John, the son of Zechariah, received the Lord’s word while he was in the wilderness, a place without water. He couldn’t ask people to dip their feet into the water to signify cleansing in the wilderness.
“He went to all the surrounding villages of Judea proclaiming a vaptisma of repentance for the forgiveness of sins.” (Luke 3:3)
These five words – baptism, repentance, for, forgiveness, sins – have a range of meanings and have been highly contested over the centuries. To understand these words, Luke gave us a clue: a quotation from Isaiah 40. Isaiah 1–39 talked about the Hebrews’ rebellion against God and their abandonment consequently. In Isaiah 40, however, God spoke comfort to his people. They had suffered enough; he would interfere and rescue them. So, he sent . . .
“A voice shouting in the wilderness, saying, ‘Prepare the Lord’s way, make straight his path. Every valley will be filled, and every mountain and hill will be leveled. The crooked paths will be straightened, and the rugged paths softened. Then, every flesh will see the salvation of the Lord.’” (Luke 3:4–6; Isaiah 40:3–5)
God gave a series of pictures to show that their relationship had been mended. His salvation had come.
John was asking the people to dip themselves (or their feet) in the water as a sign of their repentance (i.e., turning back to God) because God has forgiven their sins; he has returned with salvation and deliverance. They were no longer in physical and spiritual exile from the Lord their God. Their washing was a sign of receiving God’s welcome to enter his house and fellowshipping with him as friends, not as enemies. Their salvation has come.

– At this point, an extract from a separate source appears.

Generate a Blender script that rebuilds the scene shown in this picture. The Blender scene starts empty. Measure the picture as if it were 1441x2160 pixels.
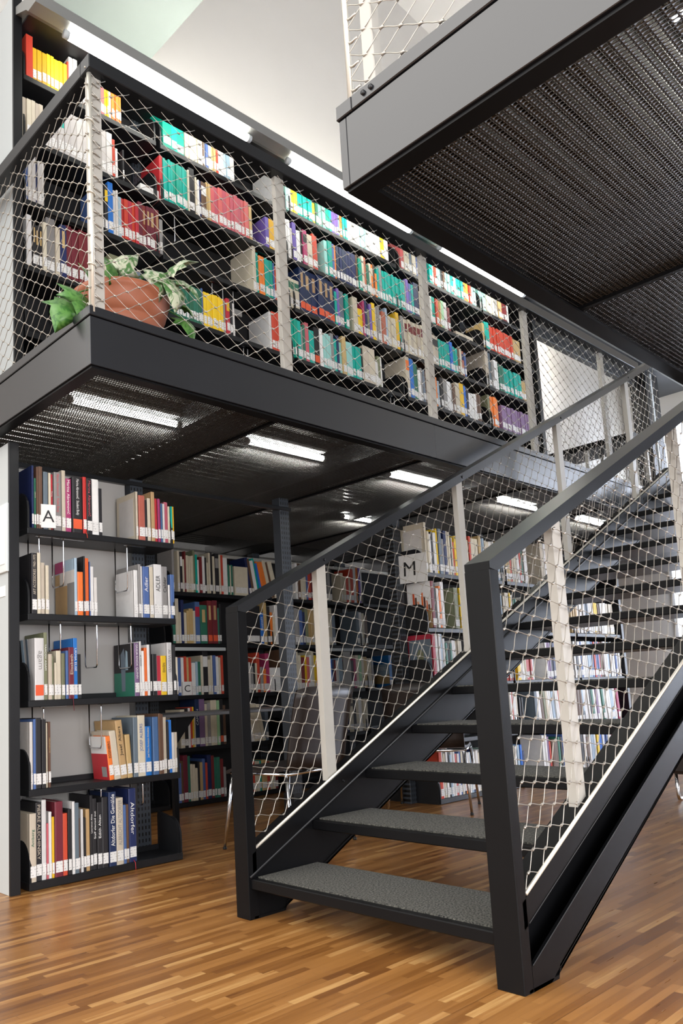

Over the centuries, this meaning of baptism as a sign of welcome into someone’s house has disappeared, and it has become a ritual and a symbol of “conversion.” Just as God asked Moses to take off his shoes in that sacred space to sit and commune with him, he asks his people even today to wash their feet and sit down with him to have fellowship with him. That’s the beauty of our salvation – the freedom to enter his house and commune with him because our sins have been forgiven.